(Work to be completed) In full and without alteration, give the listing again.

::: Data shown

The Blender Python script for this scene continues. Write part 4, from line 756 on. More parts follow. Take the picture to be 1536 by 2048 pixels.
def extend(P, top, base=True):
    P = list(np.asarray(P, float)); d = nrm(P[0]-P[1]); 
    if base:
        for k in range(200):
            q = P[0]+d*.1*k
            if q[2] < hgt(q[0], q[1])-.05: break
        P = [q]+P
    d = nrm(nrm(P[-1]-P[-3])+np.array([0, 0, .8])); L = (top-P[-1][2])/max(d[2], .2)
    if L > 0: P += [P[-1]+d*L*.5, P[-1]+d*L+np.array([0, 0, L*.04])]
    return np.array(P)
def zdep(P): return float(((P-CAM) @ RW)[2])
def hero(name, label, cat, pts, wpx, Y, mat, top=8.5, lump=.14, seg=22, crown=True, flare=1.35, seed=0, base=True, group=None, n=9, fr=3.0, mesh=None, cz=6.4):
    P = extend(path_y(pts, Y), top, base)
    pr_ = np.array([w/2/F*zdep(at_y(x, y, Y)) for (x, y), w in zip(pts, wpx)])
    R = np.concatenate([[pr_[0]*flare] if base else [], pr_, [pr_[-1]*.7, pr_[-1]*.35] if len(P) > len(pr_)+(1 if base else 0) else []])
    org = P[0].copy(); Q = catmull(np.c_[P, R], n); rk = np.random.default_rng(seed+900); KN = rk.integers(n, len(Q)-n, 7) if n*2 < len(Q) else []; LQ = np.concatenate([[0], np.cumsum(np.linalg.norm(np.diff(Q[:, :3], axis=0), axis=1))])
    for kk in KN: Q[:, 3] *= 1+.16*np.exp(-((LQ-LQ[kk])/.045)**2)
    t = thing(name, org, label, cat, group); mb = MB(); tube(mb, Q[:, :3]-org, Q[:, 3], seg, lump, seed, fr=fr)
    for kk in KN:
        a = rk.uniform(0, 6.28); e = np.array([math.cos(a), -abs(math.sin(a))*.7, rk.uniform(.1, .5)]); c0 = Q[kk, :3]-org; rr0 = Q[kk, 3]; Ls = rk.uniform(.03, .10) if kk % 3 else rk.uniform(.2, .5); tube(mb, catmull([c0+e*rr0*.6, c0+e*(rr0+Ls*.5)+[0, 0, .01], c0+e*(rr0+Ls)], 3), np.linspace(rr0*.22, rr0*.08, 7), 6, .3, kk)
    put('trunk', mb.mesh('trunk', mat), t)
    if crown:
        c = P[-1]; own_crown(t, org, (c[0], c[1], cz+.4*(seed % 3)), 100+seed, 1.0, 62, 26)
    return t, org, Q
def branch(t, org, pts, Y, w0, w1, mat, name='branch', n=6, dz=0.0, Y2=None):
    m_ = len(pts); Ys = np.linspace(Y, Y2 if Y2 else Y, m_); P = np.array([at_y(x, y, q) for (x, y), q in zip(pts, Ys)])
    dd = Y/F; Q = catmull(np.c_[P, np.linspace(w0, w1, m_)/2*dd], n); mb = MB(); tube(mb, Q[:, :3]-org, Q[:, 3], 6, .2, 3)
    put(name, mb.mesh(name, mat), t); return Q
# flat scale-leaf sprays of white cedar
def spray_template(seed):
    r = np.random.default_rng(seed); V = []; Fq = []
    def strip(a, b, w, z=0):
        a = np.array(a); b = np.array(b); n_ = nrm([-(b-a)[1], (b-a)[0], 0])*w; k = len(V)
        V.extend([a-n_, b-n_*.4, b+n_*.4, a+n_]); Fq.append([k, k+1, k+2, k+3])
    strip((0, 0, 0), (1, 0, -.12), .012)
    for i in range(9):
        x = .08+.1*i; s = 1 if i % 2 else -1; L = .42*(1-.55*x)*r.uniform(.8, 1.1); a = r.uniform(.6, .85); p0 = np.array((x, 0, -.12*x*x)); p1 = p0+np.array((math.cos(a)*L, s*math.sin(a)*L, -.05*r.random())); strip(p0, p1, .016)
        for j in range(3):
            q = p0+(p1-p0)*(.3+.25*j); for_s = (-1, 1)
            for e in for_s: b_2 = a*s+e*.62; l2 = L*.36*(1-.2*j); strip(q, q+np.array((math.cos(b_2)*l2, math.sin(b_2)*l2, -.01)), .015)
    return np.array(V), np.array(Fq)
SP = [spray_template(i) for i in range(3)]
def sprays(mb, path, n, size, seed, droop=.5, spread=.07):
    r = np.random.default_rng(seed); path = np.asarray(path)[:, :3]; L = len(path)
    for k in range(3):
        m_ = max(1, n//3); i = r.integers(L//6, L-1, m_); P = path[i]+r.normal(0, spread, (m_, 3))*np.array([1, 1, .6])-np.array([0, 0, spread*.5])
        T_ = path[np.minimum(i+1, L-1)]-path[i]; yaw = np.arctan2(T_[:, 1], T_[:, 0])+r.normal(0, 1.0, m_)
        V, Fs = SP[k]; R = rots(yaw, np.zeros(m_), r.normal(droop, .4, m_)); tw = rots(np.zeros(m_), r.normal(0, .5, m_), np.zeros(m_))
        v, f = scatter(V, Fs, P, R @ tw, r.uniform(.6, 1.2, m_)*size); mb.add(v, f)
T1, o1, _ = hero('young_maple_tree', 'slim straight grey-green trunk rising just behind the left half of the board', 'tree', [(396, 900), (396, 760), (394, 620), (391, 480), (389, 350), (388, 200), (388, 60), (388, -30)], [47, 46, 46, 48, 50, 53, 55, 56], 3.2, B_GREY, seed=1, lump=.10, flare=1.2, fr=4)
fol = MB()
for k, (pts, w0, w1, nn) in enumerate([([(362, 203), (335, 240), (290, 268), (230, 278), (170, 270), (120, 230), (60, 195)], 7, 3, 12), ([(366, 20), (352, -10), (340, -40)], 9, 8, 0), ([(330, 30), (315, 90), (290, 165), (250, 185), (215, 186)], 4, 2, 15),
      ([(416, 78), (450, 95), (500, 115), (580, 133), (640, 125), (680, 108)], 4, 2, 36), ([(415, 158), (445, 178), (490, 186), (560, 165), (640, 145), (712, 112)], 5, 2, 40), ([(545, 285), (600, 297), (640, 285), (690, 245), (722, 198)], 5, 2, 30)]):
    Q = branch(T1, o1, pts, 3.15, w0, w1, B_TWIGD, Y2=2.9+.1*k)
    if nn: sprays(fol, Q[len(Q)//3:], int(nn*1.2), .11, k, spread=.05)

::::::

(Answer to the exercise)
The Blender Python script for this scene continues. Write part 4, from line 756 on. More parts follow. Take the picture to be 1536 by 2048 pixels.
def extend(P, top, base=True):
    P = list(np.asarray(P, float)); d = nrm(P[0]-P[1]); 
    if base:
        for k in range(200):
            q = P[0]+d*.1*k
            if q[2] < hgt(q[0], q[1])-.05: break
        P = [q]+P
    d = nrm(nrm(P[-1]-P[-3])+np.array([0, 0, .8])); L = (top-P[-1][2])/max(d[2], .2)
    if L > 0: P += [P[-1]+d*L*.5, P[-1]+d*L+np.array([0, 0, L*.04])]
    return np.array(P)
def zdep(P): return float(((P-CAM) @ RW)[2])
def hero(name, label, cat, pts, wpx, Y, mat, top=8.5, lump=.14, seg=22, crown=True, flare=1.35, seed=0, base=True, group=None, n=9, fr=3.0, mesh=None, cz=6.4):
    P = extend(path_y(pts, Y), top, base)
    pr_ = np.array([w/2/F*zdep(at_y(x, y, Y)) for (x, y), w in zip(pts, wpx)])
    R = np.concatenate([[pr_[0]*flare] if base else [], pr_, [pr_[-1]*.7, pr_[-1]*.35] if len(P) > len(pr_)+(1 if base else 0) else []])
    org = P[0].copy(); Q = catmull(np.c_[P, R], n); rk = np.random.default_rng(seed+900); KN = rk.integers(n, len(Q)-n, 7) if n*2 < len(Q) else []; LQ = np.concatenate([[0], np.cumsum(np.linalg.norm(np.diff(Q[:, :3], axis=0), axis=1))])
    for kk in KN: Q[:, 3] *= 1+.16*np.exp(-((LQ-LQ[kk])/.045)**2)
    t = thing(name, org, label, cat, group); mb = MB(); tube(mb, Q[:, :3]-org, Q[:, 3], seg, lump, seed, fr=fr)
    for kk in KN:
        a = rk.uniform(0, 6.28); e = np.array([math.cos(a), -abs(math.sin(a))*.7, rk.uniform(.1, .5)]); c0 = Q[kk, :3]-org; rr0 = Q[kk, 3]; Ls = rk.uniform(.03, .10) if kk % 3 else rk.uniform(.2, .5); tube(mb, catmull([c0+e*rr0*.6, c0+e*(rr0+Ls*.5)+[0, 0, .01], c0+e*(rr0+Ls)], 3), np.linspace(rr0*.22, rr0*.08, 7), 6, .3, kk)
    put('trunk', mb.mesh('trunk', mat), t)
    if crown:
        c = P[-1]; own_crown(t, org, (c[0], c[1], cz+.4*(seed % 3)), 100+seed, 1.0, 62, 26)
    return t, org, Q
def branch(t, org, pts, Y, w0, w1, mat, name='branch', n=6, dz=0.0, Y2=None):
    m_ = len(pts); Ys = np.linspace(Y, Y2 if Y2 else Y, m_); P = np.array([at_y(x, y, q) for (x, y), q in zip(pts, Ys)])
    dd = Y/F; Q = catmull(np.c_[P, np.linspace(w0, w1, m_)/2*dd], n); mb = MB(); tube(mb, Q[:, :3]-org, Q[:, 3], 6, .2, 3)
    put(name, mb.mesh(name, mat), t); return Q
# flat scale-leaf sprays of white cedar
def spray_template(seed):
    r = np.random.default_rng(seed); V = []; Fq = []
    def strip(a, b, w, z=0):
        a = np.array(a); b = np.array(b); n_ = nrm([-(b-a)[1], (b-a)[0], 0])*w; k = len(V)
        V.extend([a-n_, b-n_*.4, b+n_*.4, a+n_]); Fq.append([k, k+1, k+2, k+3])
    strip((0, 0, 0), (1, 0, -.12), .012)
    for i in range(9):
        x = .08+.1*i; s = 1 if i % 2 else -1; L = .42*(1-.55*x)*r.uniform(.8, 1.1); a = r.uniform(.6, .85); p0 = np.array((x, 0, -.12*x*x)); p1 = p0+np.array((math.cos(a)*L, s*math.sin(a)*L, -.05*r.random())); strip(p0, p1, .016)
        for j in range(3):
            q = p0+(p1-p0)*(.3+.25*j); for_s = (-1, 1)
            for e in for_s: b_2 = a*s+e*.62; l2 = L*.36*(1-.2*j); strip(q, q+np.array((math.cos(b_2)*l2, math.sin(b_2)*l2, -.01)), .015)
    return np.array(V), np.array(Fq)
SP = [spray_template(i) for i in range(3)]
def sprays(mb, path, n, size, seed, droop=.5, spread=.07):
    r = np.random.default_rng(seed); path = np.asarray(path)[:, :3]; L = len(path)
    for k in range(3):
        m_ = max(1, n//3); i = r.integers(L//6, L-1, m_); P = path[i]+r.normal(0, spread, (m_, 3))*np.array([1, 1, .6])-np.array([0, 0, spread*.5])
        T_ = path[np.minimum(i+1, L-1)]-path[i]; yaw = np.arctan2(T_[:, 1], T_[:, 0])+r.normal(0, 1.0, m_)
        V, Fs = SP[k]; R = rots(yaw, np.zeros(m_), r.normal(droop, .4, m_)); tw = rots(np.zeros(m_), r.normal(0, .5, m_), np.zeros(m_))
        v, f = scatter(V, Fs, P, R @ tw, r.uniform(.6, 1.2, m_)*size); mb.add(v, f)
T1, o1, _ = hero('young_maple_tree', 'slim straight grey-green trunk rising just behind the left half of the board', 'tree', [(396, 900), (396, 760), (394, 620), (391, 480), (389, 350), (388, 200), (388, 60), (388, -30)], [47, 46, 46, 48, 50, 53, 55, 56], 3.2, B_GREY, seed=1, lump=.10, flare=1.2, fr=4)
fol = MB()
for k, (pts, w0, w1, nn) in enumerate([([(362, 203), (335, 240), (290, 268), (230, 278), (170, 270), (120, 230), (60, 195)], 7, 3, 12), ([(366, 20), (352, -10), (340, -40)], 9, 8, 0), ([(330, 30), (315, 90), (290, 165), (250, 185), (215, 186)], 4, 2, 15),
      ([(416, 78), (450, 95), (500, 115), (580, 133), (640, 125), (680, 108)], 4, 2, 36), ([(415, 158), (445, 178), (490, 186), (560, 165), (640, 145), (712, 112)], 5, 2, 40), ([(545, 285), (600, 297), (640, 285), (690, 245), (722, 198)], 5, 2, 30)]):
    Q = branch(T1, o1, pts, 3.15, w0, w1, B_TWIGD, Y2=2.9+.1*k)
    if nn: sprays(fol, Q[len(Q)//3:], int(nn*1.2), .11, k, spread=.05)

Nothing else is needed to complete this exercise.